As paranoia among the party members grew, so did the purge. Many loyal activists and their families were eventually brought to Tuol Sleng, charged with ‘espionage’ activities and suffering the same fates as the other prisoners.

S-21 remains an eerily quiet place, located down a nondescript road in Phnom Penh. Visitors will struggle to comprehend the sheer scale of the atrocities committed there. It is not uncommon to sense the retreat of joy, hope and contentment as the cramped conditions and rudimentary torture devices reveal themselves, a lone bird call breaking the spell of the wreckage of this most heinous of genocides.
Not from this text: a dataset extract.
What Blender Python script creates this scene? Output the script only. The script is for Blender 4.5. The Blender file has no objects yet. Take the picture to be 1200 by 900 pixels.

After interrogation, the inmates were transported to Choeung Ek extermination centre, a former orchard on the outskirts of Phnom Penh and the best-known of the Killing Fields sites where the Khmer Rouge executed over one million victims.
After the regime fell, the discovery of mass graves revealed the final resting place of innumerable political prisoners. Today the site is a serene yet sombre place: forty-three of the 129 graves have been left untouched and it possible to see fragments of bones and clothes among the disinterred pits, while the Memorial Stupa houses more than 8,000 skulls behind clear glass panels. Many bear the entry and exit wounds of bullet executions.
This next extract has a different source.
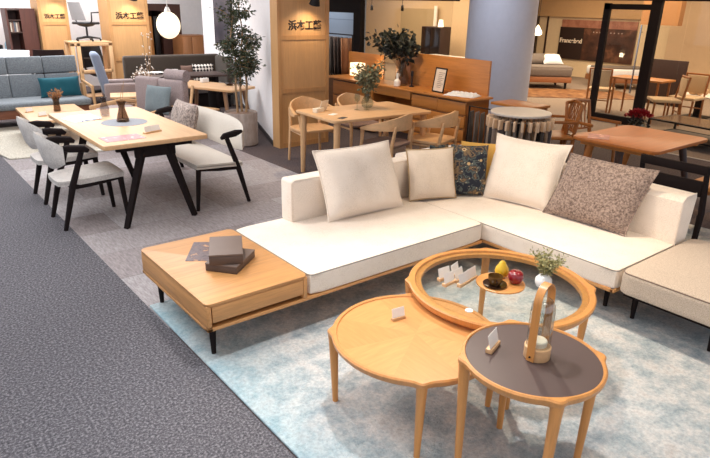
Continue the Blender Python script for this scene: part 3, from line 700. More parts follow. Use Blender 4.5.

A tour around both areas is a sobering experience. For those far removed from what happened, it is surreal encountering the results of such a traumatic period within living memory. The human cost of the purge is unimaginable, as is the loss, and both sites stand testament to man’s inhumanity to man.
Things to know:
Neither site is for the squeamish.
Tuol Sleng Genocide Museum (S-21 Prison): Located at Street 113, Boeng Keng Kang 3, Chamkar Morn. Admission is $3. Call +855 23 300-698. Opening hours are daily from 7.00am to 5.30pm.
The Killing Fields of Choeung Ek: Located about 40 minutes south of Phnom Penh, tuk-tuk should cost around $10 including stopping at Tuol Sleng. Admission is $6 including audio tour, $3 without. Opening hours are daily from 7.30am to 5.30pm.